A Magliano di Tenna, nelle Marche, il GUS, Gruppo Umana Solidarietà, ha dato vita ad un laboratorio di recupero di uno dei più antichi mestieri artigiani: una sartoria sociale e vincente, dove i protagonisti sono i migranti del posto.
Filo, ago e stoffe, poi precisione e abilità. Dietro alle macchine da cucire, questa volta però non ci sono le nostre nonne. E non ci sono nemmeno le grandi macchine di una delle industrie più inquinanti del nostro secolo, ossia quella della moda. C’è un girotondo di comunità, mani che si uniscono e si passano storie, gessetti e vissuti. È così che è stata pensata la sartoria sociale di Magliano.

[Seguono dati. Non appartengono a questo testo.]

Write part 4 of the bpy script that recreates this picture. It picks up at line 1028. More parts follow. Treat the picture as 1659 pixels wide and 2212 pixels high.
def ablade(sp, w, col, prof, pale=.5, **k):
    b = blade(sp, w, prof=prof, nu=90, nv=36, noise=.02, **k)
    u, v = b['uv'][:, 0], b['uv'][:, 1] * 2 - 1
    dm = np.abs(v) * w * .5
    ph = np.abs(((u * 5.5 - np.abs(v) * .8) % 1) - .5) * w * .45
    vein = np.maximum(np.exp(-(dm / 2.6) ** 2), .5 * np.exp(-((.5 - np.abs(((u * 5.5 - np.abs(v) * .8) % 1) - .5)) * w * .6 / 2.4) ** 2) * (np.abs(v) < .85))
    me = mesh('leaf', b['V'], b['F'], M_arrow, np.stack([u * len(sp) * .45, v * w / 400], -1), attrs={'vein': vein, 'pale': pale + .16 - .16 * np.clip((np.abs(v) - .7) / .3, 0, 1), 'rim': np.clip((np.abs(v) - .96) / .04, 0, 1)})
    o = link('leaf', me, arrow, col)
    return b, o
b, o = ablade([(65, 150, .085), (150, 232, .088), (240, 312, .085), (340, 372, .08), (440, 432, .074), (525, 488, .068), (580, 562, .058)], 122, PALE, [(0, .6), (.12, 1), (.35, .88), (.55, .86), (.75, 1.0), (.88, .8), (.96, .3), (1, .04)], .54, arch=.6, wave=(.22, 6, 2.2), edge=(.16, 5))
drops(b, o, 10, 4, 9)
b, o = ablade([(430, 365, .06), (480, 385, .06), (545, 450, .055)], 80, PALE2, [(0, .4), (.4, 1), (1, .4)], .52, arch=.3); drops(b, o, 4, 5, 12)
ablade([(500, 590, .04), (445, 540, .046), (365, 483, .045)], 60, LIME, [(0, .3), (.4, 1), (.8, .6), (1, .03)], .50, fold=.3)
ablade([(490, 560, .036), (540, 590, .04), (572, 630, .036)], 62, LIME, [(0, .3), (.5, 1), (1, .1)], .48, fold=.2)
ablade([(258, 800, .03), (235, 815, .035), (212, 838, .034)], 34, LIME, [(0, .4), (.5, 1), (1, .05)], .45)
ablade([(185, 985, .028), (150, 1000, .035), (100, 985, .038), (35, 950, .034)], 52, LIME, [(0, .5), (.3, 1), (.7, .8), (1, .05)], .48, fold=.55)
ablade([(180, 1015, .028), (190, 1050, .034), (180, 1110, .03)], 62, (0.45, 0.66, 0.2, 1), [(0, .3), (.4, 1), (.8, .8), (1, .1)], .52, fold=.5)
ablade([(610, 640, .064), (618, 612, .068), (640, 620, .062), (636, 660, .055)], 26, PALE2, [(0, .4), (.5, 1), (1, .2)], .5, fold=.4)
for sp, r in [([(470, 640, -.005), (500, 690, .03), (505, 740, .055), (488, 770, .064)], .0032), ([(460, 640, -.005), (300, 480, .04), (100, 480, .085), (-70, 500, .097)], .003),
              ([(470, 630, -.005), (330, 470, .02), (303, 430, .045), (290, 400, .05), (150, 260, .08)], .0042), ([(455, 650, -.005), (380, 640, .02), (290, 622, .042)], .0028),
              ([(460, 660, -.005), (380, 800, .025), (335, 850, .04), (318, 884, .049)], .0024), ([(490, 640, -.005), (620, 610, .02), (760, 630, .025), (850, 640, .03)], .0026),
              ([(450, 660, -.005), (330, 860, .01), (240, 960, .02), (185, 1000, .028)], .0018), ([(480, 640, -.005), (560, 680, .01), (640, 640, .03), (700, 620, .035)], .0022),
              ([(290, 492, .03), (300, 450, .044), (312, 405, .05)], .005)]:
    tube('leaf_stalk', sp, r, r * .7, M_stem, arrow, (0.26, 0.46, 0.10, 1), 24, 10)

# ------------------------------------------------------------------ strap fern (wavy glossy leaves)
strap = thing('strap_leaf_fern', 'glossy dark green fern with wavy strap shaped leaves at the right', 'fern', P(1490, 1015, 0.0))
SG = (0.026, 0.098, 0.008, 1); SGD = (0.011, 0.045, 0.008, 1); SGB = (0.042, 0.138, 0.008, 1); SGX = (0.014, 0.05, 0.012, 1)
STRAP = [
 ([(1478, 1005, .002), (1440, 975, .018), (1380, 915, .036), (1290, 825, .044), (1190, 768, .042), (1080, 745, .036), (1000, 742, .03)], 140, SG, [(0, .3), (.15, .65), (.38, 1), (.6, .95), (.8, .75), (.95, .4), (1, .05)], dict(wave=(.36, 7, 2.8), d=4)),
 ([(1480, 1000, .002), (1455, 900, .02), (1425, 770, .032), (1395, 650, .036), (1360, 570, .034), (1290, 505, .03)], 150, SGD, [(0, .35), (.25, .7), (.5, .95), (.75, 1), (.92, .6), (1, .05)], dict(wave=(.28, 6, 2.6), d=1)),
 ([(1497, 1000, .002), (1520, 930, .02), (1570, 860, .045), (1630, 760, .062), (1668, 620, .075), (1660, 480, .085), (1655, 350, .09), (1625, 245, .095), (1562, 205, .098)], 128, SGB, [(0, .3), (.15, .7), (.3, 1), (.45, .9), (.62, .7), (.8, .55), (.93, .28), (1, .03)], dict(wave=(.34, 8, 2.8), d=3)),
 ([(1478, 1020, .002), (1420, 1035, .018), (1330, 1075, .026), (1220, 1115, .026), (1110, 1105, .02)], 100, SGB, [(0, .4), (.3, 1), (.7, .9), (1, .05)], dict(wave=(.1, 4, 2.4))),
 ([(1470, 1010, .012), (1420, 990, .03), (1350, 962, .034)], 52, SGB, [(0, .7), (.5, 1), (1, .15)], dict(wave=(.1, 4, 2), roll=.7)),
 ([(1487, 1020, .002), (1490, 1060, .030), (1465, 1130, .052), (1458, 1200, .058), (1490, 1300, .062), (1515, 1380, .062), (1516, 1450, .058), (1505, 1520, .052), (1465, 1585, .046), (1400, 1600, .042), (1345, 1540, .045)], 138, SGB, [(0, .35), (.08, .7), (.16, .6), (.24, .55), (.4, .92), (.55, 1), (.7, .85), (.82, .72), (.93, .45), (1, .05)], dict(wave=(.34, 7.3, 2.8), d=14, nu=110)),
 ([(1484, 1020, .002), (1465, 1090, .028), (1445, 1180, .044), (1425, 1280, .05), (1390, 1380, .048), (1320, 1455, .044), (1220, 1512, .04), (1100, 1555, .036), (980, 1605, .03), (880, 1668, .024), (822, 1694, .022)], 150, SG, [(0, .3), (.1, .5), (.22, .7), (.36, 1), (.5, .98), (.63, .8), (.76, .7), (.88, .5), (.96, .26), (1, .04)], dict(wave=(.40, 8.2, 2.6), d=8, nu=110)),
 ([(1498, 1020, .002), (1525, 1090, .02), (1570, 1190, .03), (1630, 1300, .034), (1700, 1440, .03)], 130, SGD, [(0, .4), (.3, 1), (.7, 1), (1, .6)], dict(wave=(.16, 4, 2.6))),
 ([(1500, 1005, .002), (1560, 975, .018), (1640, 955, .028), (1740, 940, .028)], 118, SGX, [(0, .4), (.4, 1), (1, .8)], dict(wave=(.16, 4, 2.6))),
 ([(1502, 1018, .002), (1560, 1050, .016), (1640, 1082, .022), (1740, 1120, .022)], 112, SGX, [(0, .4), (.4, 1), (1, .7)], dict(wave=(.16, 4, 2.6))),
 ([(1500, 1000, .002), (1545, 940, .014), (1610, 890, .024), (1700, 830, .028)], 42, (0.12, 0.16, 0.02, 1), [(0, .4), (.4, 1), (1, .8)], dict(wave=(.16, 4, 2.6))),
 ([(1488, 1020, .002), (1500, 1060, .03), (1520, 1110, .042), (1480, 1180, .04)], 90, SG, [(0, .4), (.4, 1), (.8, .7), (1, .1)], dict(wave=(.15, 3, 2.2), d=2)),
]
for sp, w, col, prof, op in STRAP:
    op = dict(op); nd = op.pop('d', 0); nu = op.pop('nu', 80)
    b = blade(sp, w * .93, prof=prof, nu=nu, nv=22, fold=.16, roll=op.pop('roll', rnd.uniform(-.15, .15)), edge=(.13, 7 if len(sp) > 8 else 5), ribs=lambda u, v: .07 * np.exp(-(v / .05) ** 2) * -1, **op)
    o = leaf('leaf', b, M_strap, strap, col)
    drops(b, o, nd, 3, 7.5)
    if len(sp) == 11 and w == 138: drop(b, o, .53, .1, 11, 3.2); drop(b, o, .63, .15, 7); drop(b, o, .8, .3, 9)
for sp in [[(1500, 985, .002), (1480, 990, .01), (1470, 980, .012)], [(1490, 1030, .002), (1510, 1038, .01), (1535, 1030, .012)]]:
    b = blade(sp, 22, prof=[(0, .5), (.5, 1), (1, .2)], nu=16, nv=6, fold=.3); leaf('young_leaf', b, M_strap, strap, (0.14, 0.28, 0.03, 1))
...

Sartoria sociale: un progetto del Gruppo Umana Solidarietà
Grazie a un progetto specifico, volto al recupero di antichi mestieri, promosso dal GUS che gestisce il locale progetto S.I.P.R.O.I.M.I. per l’accoglienza dei migranti, una delle più antiche arti del nostro Paese torna a rifiorire. E così nel cuore del centro storico di Magliano, è stato allestito un piccolo laboratorio di sartoria sociale e artigianale. Per tre pomeriggi alla settimana, alcuni beneficiari del progetto del Comune di Magliano e di Falerone si incontrano per apprendere i trucchi del mestiere.

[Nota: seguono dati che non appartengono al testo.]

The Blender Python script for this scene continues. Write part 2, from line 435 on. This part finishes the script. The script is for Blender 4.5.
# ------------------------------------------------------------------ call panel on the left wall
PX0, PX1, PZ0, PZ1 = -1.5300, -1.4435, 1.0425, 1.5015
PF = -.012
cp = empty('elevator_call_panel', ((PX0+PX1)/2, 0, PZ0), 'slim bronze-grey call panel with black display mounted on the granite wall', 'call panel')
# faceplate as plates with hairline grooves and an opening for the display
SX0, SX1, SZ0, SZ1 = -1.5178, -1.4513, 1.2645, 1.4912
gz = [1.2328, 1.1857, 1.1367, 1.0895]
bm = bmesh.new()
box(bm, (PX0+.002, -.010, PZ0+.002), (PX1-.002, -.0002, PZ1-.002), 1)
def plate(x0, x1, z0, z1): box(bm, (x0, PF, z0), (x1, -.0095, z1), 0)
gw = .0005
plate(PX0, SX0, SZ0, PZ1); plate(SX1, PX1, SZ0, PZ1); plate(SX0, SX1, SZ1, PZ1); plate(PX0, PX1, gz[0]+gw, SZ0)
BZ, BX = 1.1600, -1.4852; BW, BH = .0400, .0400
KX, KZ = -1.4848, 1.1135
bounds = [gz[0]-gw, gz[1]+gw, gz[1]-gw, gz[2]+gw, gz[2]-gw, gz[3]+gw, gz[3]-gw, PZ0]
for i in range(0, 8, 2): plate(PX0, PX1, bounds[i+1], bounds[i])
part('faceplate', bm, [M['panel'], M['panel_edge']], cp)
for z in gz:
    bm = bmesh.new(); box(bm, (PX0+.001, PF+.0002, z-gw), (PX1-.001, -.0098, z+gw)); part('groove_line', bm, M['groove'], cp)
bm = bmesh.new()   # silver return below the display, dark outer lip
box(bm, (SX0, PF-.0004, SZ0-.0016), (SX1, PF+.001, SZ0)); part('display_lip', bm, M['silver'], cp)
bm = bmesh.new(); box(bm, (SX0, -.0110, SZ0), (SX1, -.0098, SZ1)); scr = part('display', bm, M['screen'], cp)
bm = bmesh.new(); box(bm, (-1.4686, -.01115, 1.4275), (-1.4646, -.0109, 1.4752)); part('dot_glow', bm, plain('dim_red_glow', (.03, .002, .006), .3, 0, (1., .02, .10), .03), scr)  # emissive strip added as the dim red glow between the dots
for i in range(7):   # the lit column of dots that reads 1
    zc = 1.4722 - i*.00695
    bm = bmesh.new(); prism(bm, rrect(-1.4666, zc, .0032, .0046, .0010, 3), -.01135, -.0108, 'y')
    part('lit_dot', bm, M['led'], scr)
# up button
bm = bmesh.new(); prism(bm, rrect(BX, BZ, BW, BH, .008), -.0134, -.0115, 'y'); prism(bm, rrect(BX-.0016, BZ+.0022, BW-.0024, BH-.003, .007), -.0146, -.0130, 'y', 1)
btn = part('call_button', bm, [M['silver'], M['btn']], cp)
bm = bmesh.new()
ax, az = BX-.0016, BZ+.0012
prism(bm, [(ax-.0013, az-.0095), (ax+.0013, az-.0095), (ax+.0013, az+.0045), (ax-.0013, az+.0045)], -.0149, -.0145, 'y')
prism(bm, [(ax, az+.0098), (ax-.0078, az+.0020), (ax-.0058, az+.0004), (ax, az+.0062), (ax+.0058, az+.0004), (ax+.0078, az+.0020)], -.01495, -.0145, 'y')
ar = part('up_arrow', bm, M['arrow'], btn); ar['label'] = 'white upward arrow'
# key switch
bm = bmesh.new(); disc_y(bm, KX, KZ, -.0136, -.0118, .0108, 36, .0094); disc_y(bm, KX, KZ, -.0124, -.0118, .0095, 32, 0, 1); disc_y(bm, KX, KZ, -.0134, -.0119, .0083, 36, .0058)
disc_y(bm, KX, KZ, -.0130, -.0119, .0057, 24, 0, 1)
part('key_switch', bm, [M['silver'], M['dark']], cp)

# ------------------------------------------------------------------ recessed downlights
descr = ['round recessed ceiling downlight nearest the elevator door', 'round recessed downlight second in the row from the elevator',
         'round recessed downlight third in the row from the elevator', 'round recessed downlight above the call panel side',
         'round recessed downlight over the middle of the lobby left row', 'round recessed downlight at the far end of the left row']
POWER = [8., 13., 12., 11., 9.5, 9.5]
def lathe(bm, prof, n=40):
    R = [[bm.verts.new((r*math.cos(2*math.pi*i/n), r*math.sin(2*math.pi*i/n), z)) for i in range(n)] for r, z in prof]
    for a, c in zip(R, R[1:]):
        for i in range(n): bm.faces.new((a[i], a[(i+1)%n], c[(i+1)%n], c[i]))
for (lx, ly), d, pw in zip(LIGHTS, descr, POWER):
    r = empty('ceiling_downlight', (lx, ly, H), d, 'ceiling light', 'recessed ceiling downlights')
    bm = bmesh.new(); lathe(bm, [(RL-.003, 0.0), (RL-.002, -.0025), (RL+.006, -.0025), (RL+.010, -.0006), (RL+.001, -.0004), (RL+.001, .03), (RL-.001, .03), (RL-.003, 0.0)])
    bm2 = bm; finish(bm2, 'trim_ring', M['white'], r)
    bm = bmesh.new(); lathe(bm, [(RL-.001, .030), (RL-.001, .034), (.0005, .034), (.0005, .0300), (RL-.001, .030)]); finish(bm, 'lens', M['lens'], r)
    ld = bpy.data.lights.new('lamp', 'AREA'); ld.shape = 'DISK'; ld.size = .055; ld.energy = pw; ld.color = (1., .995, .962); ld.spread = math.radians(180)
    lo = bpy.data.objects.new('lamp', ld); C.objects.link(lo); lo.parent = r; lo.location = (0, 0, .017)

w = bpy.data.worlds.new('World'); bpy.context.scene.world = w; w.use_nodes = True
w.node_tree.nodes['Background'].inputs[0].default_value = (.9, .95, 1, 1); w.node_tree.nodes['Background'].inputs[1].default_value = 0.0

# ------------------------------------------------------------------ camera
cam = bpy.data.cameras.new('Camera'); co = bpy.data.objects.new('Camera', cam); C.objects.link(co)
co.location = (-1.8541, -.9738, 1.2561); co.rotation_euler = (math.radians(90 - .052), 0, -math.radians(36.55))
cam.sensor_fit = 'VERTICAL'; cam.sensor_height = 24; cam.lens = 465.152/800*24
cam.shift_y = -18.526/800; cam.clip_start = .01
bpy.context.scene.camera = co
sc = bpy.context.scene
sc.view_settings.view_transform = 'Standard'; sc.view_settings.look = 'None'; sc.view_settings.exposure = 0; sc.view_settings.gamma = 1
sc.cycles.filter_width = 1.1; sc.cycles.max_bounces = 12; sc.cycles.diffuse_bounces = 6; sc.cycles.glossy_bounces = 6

Il laboratorio è aperto a tutti e sta riscuotendo enorme successo, tanto che gli operatori del GUS stanno pensando di promuovere una struttura permanente al servizio della comunità. “Un modo per imparare un mestiere che sta rischiando di scomparire ma che sembra stia suscitando anche un rinnovato interesse da parte del mercato del lavoro”, spiegano gli organizzatori.

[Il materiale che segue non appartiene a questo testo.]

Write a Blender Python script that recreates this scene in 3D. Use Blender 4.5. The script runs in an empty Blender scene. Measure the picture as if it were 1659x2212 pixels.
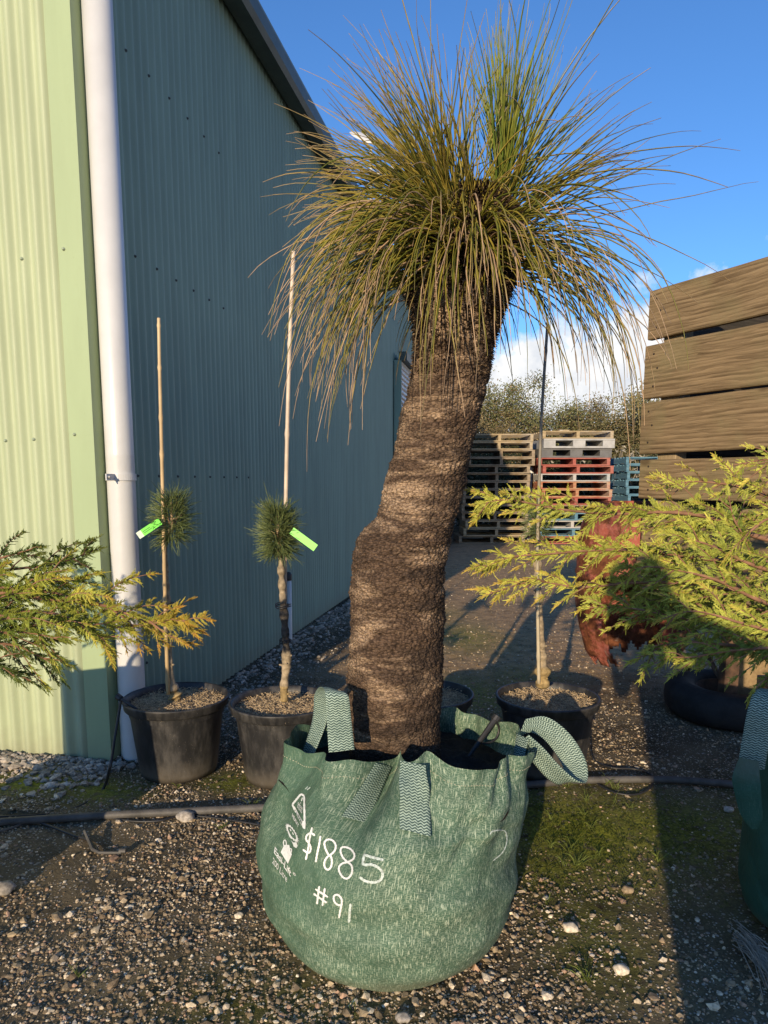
import bpy, bmesh, math, random
import numpy as np
from mathutils import Vector, Matrix, noise as mn
from mathutils.bvhtree import BVHTree

R = math.radians
rng = np.random.default_rng(7)
random.seed(7)
SC = bpy.context.scene
COL = SC.collection

# ------------------------------------------------------------------ camera
PITCH = R(8.0)
F, CU, CV, H = 1550.0, 829.5, 1258.0, 1.4       # focal length and centre in units of a 1659-wide picture
cam_d = bpy.data.cameras.new("Camera")
cam = bpy.data.objects.new("Camera", cam_d)
COL.objects.link(cam)
cam.location = (0, 0, H)
cam.rotation_euler = (R(90) - PITCH, 0, 0)
cam_d.sensor_fit = 'HORIZONTAL'
cam_d.sensor_width = 36.0
cam_d.lens = 36.0 * F / 1659.0
cam_d.shift_y = (CV - 1106.0) / 1659.0
cam_d.clip_start = 0.02
cam_d.clip_end = 3000
SC.camera = cam

# ------------------------------------------------------------------ light
SUN_EL, SUN_AZ = R(12.6), R(17.5)               # sun behind the camera, to its left
sun_d = bpy.data.lights.new("Sun", 'SUN')
sun_d.energy = 5.0
sun_d.angle = R(0.5)
sun_d.color = (1.0, 0.80, 0.54)
sun = bpy.data.objects.new("Sun", sun_d)
COL.objects.link(sun)
sun.rotation_euler = Vector((math.sin(SUN_AZ) * math.cos(SUN_EL), math.cos(SUN_AZ) * math.cos(SUN_EL),
                             -math.sin(SUN_EL))).to_track_quat('-Z', 'Y').to_euler()
sun.location = (-3, -10, 8)

W = bpy.data.worlds.new("World")
SC.world = W
W.use_nodes = True
wn, wl = W.node_tree.nodes, W.node_tree.links
wn.clear()
w_out = wn.new('ShaderNodeOutputWorld')
w_bg = wn.new('ShaderNodeBackground')
w_sky = wn.new('ShaderNodeTexSky')
w_sky.sky_type = 'NISHITA'
w_sky.sun_disc = False
w_sky.sun_elevation = SUN_EL
w_sky.sun_rotation = math.pi + SUN_AZ
w_sky.altitude = 0
w_sky.air_density = 1.0
w_sky.dust_density = 0.15
w_sky.ozone_density = 2.2
w_bg.inputs['Strength'].default_value = 0.10
wl.new(w_bg.outputs[0], w_out.inputs[0])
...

La sartoria sociale di Magliano si colloca al centro di un progetto di inclusione sociale, volto a rendere parte attiva della comunità donne e uomini migranti del posto.
Le tecniche di un nuovo mestiere, la convivialità: tessuti sociali che si intrecciano e che si aiutano. E creano anche economia.
La sartoria sociale può diventare con il tempo un servizio per il territorio e un lavoro per chi scappa da guerre e miseria, ma soprattutto una nuova opportunità per rinascere. È così che i progetti di accoglienza possono essere inclusi in un’ottica più ampia, che guarda con concretezza al futuro.